Source data:

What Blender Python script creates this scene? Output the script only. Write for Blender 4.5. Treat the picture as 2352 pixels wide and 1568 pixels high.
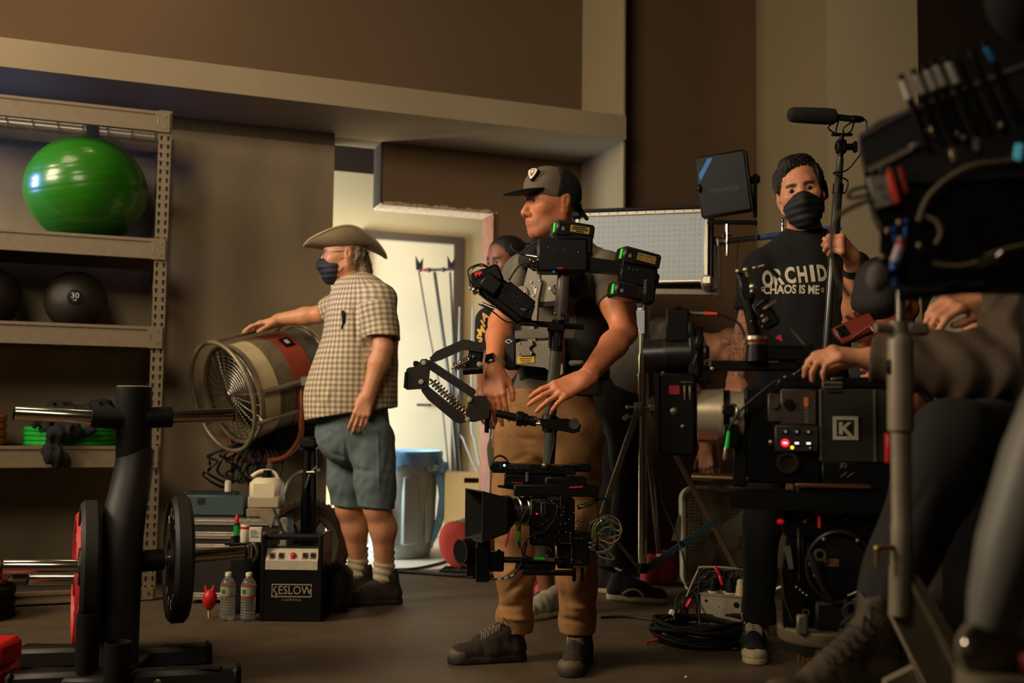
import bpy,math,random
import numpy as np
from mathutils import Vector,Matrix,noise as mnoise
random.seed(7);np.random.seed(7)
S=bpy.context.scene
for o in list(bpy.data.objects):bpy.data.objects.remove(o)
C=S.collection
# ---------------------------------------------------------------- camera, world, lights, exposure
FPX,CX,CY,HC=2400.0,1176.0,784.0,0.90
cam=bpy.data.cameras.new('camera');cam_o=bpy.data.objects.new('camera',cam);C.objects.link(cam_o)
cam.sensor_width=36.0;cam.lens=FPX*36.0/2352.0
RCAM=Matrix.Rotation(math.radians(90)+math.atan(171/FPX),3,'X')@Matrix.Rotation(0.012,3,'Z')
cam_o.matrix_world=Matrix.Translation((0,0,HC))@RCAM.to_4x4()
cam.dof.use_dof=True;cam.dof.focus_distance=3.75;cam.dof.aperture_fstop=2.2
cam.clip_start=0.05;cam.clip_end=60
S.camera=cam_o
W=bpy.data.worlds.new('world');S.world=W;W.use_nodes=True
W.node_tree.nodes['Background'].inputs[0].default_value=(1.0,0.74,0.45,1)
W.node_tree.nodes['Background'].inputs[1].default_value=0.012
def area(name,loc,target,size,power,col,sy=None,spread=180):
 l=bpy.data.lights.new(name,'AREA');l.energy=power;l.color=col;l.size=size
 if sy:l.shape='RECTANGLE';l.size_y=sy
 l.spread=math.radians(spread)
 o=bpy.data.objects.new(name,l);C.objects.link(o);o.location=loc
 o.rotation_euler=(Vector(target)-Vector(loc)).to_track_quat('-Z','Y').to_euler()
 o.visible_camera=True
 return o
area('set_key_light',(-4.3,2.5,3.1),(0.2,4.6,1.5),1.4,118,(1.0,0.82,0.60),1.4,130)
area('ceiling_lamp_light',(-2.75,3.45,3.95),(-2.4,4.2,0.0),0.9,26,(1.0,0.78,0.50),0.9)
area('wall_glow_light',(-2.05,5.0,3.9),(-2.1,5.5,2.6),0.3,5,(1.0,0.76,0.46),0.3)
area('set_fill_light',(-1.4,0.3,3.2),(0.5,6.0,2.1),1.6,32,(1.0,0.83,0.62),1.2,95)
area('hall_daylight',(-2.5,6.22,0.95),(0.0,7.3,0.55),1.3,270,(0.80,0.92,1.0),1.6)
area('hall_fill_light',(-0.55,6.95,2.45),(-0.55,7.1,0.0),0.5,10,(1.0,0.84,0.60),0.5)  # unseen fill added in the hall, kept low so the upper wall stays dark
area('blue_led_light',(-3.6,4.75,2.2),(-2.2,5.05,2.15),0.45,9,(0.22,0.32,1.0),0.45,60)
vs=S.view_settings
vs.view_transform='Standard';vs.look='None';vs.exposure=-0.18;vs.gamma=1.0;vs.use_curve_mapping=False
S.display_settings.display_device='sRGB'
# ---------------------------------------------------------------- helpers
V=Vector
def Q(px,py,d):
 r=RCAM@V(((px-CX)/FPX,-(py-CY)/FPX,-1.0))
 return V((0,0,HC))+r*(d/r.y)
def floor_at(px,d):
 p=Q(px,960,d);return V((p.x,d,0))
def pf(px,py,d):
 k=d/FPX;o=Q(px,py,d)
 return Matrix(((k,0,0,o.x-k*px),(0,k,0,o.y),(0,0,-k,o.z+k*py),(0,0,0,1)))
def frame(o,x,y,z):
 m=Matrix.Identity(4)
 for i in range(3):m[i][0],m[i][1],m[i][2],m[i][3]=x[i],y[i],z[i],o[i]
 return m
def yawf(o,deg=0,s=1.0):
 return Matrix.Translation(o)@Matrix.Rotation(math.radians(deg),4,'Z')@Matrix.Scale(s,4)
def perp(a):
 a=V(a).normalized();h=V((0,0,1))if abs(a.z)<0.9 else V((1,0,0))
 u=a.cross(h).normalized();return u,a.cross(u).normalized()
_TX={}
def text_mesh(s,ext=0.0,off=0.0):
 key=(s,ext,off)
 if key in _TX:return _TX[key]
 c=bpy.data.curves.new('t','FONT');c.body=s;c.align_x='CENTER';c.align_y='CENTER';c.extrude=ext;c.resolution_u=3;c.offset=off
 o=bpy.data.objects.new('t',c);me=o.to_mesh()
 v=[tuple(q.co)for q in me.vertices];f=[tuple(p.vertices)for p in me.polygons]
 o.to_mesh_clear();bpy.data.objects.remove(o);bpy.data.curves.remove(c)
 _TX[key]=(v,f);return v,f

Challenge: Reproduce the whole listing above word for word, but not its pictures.

Problem solution:
What Blender Python script creates this scene? Output the script only. Write for Blender 4.5. Treat the picture as 2352 pixels wide and 1568 pixels high.
import bpy,math,random
import numpy as np
from mathutils import Vector,Matrix,noise as mnoise
random.seed(7);np.random.seed(7)
S=bpy.context.scene
for o in list(bpy.data.objects):bpy.data.objects.remove(o)
C=S.collection
# ---------------------------------------------------------------- camera, world, lights, exposure
FPX,CX,CY,HC=2400.0,1176.0,784.0,0.90
cam=bpy.data.cameras.new('camera');cam_o=bpy.data.objects.new('camera',cam);C.objects.link(cam_o)
cam.sensor_width=36.0;cam.lens=FPX*36.0/2352.0
RCAM=Matrix.Rotation(math.radians(90)+math.atan(171/FPX),3,'X')@Matrix.Rotation(0.012,3,'Z')
cam_o.matrix_world=Matrix.Translation((0,0,HC))@RCAM.to_4x4()
cam.dof.use_dof=True;cam.dof.focus_distance=3.75;cam.dof.aperture_fstop=2.2
cam.clip_start=0.05;cam.clip_end=60
S.camera=cam_o
W=bpy.data.worlds.new('world');S.world=W;W.use_nodes=True
W.node_tree.nodes['Background'].inputs[0].default_value=(1.0,0.74,0.45,1)
W.node_tree.nodes['Background'].inputs[1].default_value=0.012
def area(name,loc,target,size,power,col,sy=None,spread=180):
 l=bpy.data.lights.new(name,'AREA');l.energy=power;l.color=col;l.size=size
 if sy:l.shape='RECTANGLE';l.size_y=sy
 l.spread=math.radians(spread)
 o=bpy.data.objects.new(name,l);C.objects.link(o);o.location=loc
 o.rotation_euler=(Vector(target)-Vector(loc)).to_track_quat('-Z','Y').to_euler()
 o.visible_camera=True
 return o
area('set_key_light',(-4.3,2.5,3.1),(0.2,4.6,1.5),1.4,118,(1.0,0.82,0.60),1.4,130)
area('ceiling_lamp_light',(-2.75,3.45,3.95),(-2.4,4.2,0.0),0.9,26,(1.0,0.78,0.50),0.9)
area('wall_glow_light',(-2.05,5.0,3.9),(-2.1,5.5,2.6),0.3,5,(1.0,0.76,0.46),0.3)
area('set_fill_light',(-1.4,0.3,3.2),(0.5,6.0,2.1),1.6,32,(1.0,0.83,0.62),1.2,95)
area('hall_daylight',(-2.5,6.22,0.95),(0.0,7.3,0.55),1.3,270,(0.80,0.92,1.0),1.6)
area('hall_fill_light',(-0.55,6.95,2.45),(-0.55,7.1,0.0),0.5,10,(1.0,0.84,0.60),0.5)  # unseen fill added in the hall, kept low so the upper wall stays dark
area('blue_led_light',(-3.6,4.75,2.2),(-2.2,5.05,2.15),0.45,9,(0.22,0.32,1.0),0.45,60)
vs=S.view_settings
vs.view_transform='Standard';vs.look='None';vs.exposure=-0.18;vs.gamma=1.0;vs.use_curve_mapping=False
S.display_settings.display_device='sRGB'
# ---------------------------------------------------------------- helpers
V=Vector
def Q(px,py,d):
 r=RCAM@V(((px-CX)/FPX,-(py-CY)/FPX,-1.0))
 return V((0,0,HC))+r*(d/r.y)
def floor_at(px,d):
 p=Q(px,960,d);return V((p.x,d,0))
def pf(px,py,d):
 k=d/FPX;o=Q(px,py,d)
 return Matrix(((k,0,0,o.x-k*px),(0,k,0,o.y),(0,0,-k,o.z+k*py),(0,0,0,1)))
def frame(o,x,y,z):
 m=Matrix.Identity(4)
 for i in range(3):m[i][0],m[i][1],m[i][2],m[i][3]=x[i],y[i],z[i],o[i]
 return m
def yawf(o,deg=0,s=1.0):
 return Matrix.Translation(o)@Matrix.Rotation(math.radians(deg),4,'Z')@Matrix.Scale(s,4)
def perp(a):
 a=V(a).normalized();h=V((0,0,1))if abs(a.z)<0.9 else V((1,0,0))
 u=a.cross(h).normalized();return u,a.cross(u).normalized()
_TX={}
def text_mesh(s,ext=0.0,off=0.0):
 key=(s,ext,off)
 if key in _TX:return _TX[key]
 c=bpy.data.curves.new('t','FONT');c.body=s;c.align_x='CENTER';c.align_y='CENTER';c.extrude=ext;c.resolution_u=3;c.offset=off
 o=bpy.data.objects.new('t',c);me=o.to_mesh()
 v=[tuple(q.co)for q in me.vertices];f=[tuple(p.vertices)for p in me.polygons]
 o.to_mesh_clear();bpy.data.objects.remove(o);bpy.data.curves.remove(c)
 _TX[key]=(v,f);return v,f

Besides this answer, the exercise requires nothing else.